No caminho oposto, a música pop contemporânea é agente da escravização do operariado, infiltrado no nosso dia disfarçado de diversão. Cavalos de Troia nas caixas de som. Nesse sentido, são dignas de nota também as tantas teorias de conspiração acerca da relação entre a privatização do sistema carcerário ianque e a disseminação desproporcional de certa seara de gangsta rap. Artistas, segundo essas fontes, “pré-fabricados” com o intuito de incentivar a criminalidade na juventude das chamadas inner cities. As variáveis são muitas, mas todos os relatos que circulam na internet sobre o assunto apontam para o mesmo roteiro básico: facilitados por um Estado explicitamente racista, conglomerados empresariais opulentos, cujos guarda-chuvas incluem tanto grandes gravadoras quanto veículos de comunicação de massa que ditam tendências, teriam começado a comprar cadeias penitenciárias por toda a Terra da Liberdade, sabendo que tinham a faca e o queijo na mão pra gerar “clientela” suficiente e manter as prisões populosas, lucrativas do âmbito do business. Massivas máquinas de moer gente, movidas a suco de sangue, principalmente preto.

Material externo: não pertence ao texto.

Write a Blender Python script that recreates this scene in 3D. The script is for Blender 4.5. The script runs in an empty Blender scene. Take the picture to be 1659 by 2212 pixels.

Mas esses mercadores da morte têm medo da música. Especialmente os grooves graves, os afroaffairs. Não se admite, mas ainda existe quem emite munição em modo de beat. A jurisprudência é prolífica, se pensarmos no swing à prova de notação musical quadrada europeia de Buddy Bolden e todo o ragtime; na nota fantasma que flutua jazz afora como o espírito de todos os Panteras Negras que o Cointelpro (Counter Intelligence Program, do FBI) conseguiu conter; os ecos, reverbs e texturas tortuosamente magníficos do dub de Jah; além das batidas surra-caixa que são sagradas no hip hop, no jungle / drum & bass, baile funk ou grime inglês. São os ritmos da sobrevivência, a Rebel Music do Bob Marley. Tudo isso quebra o transe apático da massa adormecida. Acorda cada vila e avisa toda a gente. Faz cumprir o profetizado propósito de abalar a cidade.